My meeting with Sugandha Iyer (now in English)

It was Sugandha Iyer I met on the train between Geneva and Stuttgart. I was sitting, looking out of the window, full of nostalgia. I had lived for some time in Geneva. Many times I had been sitting on the north shore, looking out over Mont Blanc. For the first time in my life I had taken the cable car up at Mont Salève.

This was the mountain that Jean Piaget was thinking of when he asked the children if mountains were alive. No, Mont Saleve was not alive, it always stayed at the same place. But the clouds above were alive. They moved. Sometimes slowly, sometimes impatiently. Jean Piaget was my guru, my Nobel Prize candidate. If there had been a Nobel Prize in psychology.

I was ripped out of my thoughts. In front of me sat a woman, dressed in a sari.
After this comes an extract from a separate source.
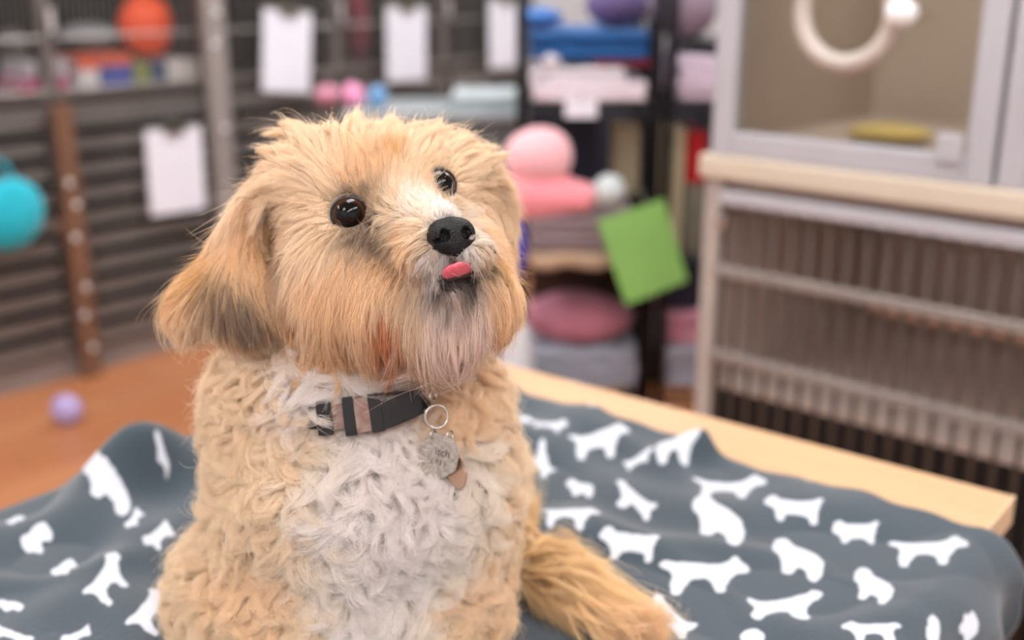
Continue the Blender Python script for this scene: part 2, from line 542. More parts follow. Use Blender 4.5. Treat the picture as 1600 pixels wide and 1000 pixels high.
# middle shelf
mid = .601
folded('folded_blanket', x0, x1 + 0.0, RY - .12, RY + .3, mid, .045, 1, (186, 160, 134), 'tan folded blanket lying on the middle rack shelf', 'blanket', 9, g)
folded('folded_blanket', x0, x1 - .02, RY - .12, RY + .3, mid + .0455, .075, 4, (140, 122, 126), 'mottled grey-brown folded blanket on the tan one', 'blanket', 10, g)

pk = mat('pink_plush', (246, 150, 160), .9, sheen=.6, bump=.3, bscale=120)
pk2 = mat('pale_pink_plush', (250, 186, 192), .9, sheen=.6, bump=.3, bscale=120)
pb = at_y(862, 300, RY - .02)
o = empty('plush_toy', (pb.x - .034, RY - .085, mid + .116), 0, 'pink plush toy sitting on folded blankets in the rack', 'soft toy')
MB().ellipsoid((0, .02, .045), (.12, .06, .055), 28, 18, blob_noise(41, .1)).build('body', pk, o, smooth=True)
MB().ellipsoid((.0, .02, .135), (.078, .055, .068), 28, 18, blob_noise(42, .06)).build('head', pk2, o, smooth=True)
MB().ellipsoid((-.095, -.0, .045), (.04, .035, .036), 20, 14, blob_noise(43, .06)).build('arm', pk, o, smooth=True)
MB().ellipsoid((.092, -.0, .048), (.045, .035, .036), 20, 14, blob_noise(44, .06)).build('arm', pk, o, smooth=True)
lump('soft_toy', 952, 298, RY - .09, .036, .04, .036, (196, 206, 206), 'pale grey-green soft ball beside the pink toy', 'toy', 51, .08)
bx = mat('beige_box', (190, 176, 146), .7)
def bgbox(name, xa, xb, ya, yb, za, zb, m, label, cat, group=None, bevel=.004):
    o = MB().box(-(xb - xa) / 2, -(yb - ya) / 2, 0, (xb - xa) / 2, (yb - ya) / 2, zb - za).build(name, m, loc=((xa + xb) / 2, (ya + yb) / 2, za), bevel=bevel)
    return tag(o, label, cat, group)
XX = lambda px: at_y(px, 220, RY + .1).x
bgbox('carton', XX(968), XX(1006), RY + .17, RY + .34, mid + .1215, mid + .29, bx, 'beige upright carton on the middle shelf behind the pink toy', 'box')
bgbox('carton', XX(1030), XX(1066), RY + .05, RY + .2, mid, mid + .30, mat('pale_beige_box', (204, 192, 160), .7), 'pale beige upright carton on the half-hidden rack', 'box')
bgbox('carton', XX(1069), XX(1100), RY + .05, RY + .2, mid + .17, mid + .29, mat('red_box', (186, 6, 26), .5), 'bright red carton beside the tall kennel', 'box')
bgbox('carton', XX(1069), XX(1105), RY + .04, RY + .2, mid, mid + .1695, mat('grey_green_box', (120, 118, 104), .6), 'grey-green carton under the bright red carton', 'box')
bgbox('storage_bin', x0 + .005, x1 - .09, RY + .30, RY + .37, mid + .13, mid + .33, mat('dark_navy', (18, 20, 40), .5), 'dark navy bin at the back of the middle shelf', 'bin')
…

She was so beautiful. It shone about her. I had to say something. So I said it. In English. Not that she was beautiful, but that her sari was. I even t think hat I dared to ask why she was here on the train. In Switzerland. What brought a sari clad woman onboard a train in Switzerland?
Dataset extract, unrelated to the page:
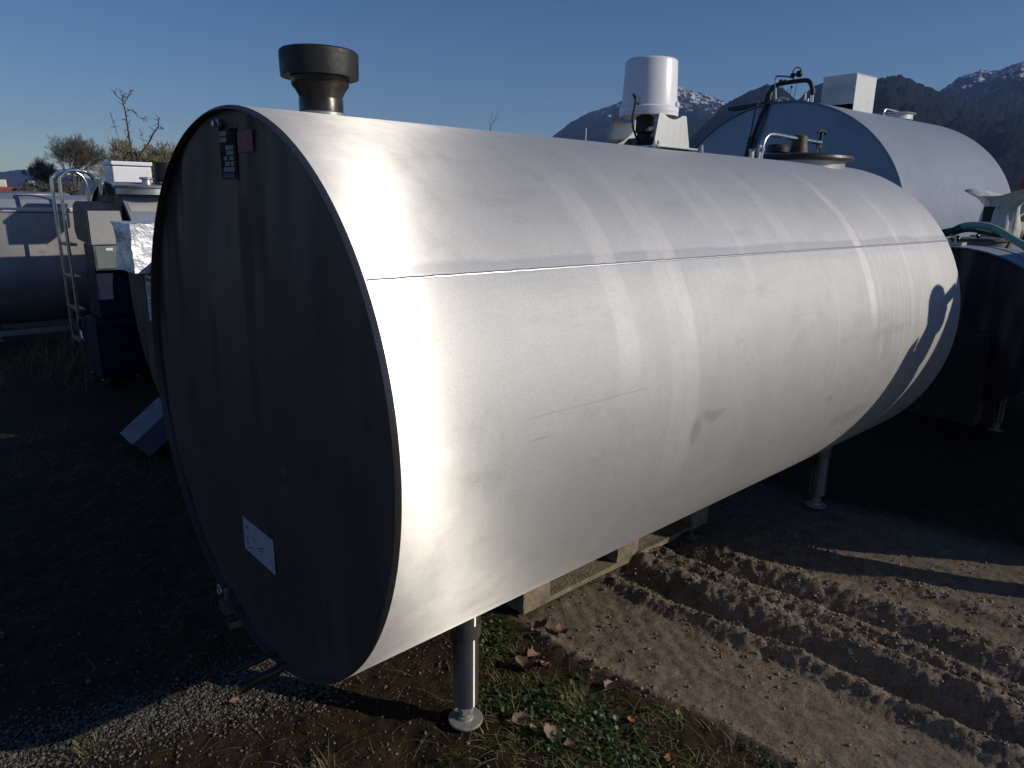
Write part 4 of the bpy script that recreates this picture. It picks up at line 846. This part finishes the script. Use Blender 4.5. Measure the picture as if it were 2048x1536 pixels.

So our friendship began. It took a long time before I understood how much it would bring to me. I was full of job thoughts, aspirations and disappointments. I was far too limited to understand her importance.

She gave me some hand-painted cards. They were painted on large leaves. Beautiful! I had never seen anything like this before. But did I understand the Indian beauty? I appreciated the work, but my heart was not stirred, neither by the radiance of the faces painted, nor by the elegance of the elephant.

It must have been on the train, when she told me she had been in Basel? She had shown a few paintings at a show there? That it would take nearly thirty years before I understood!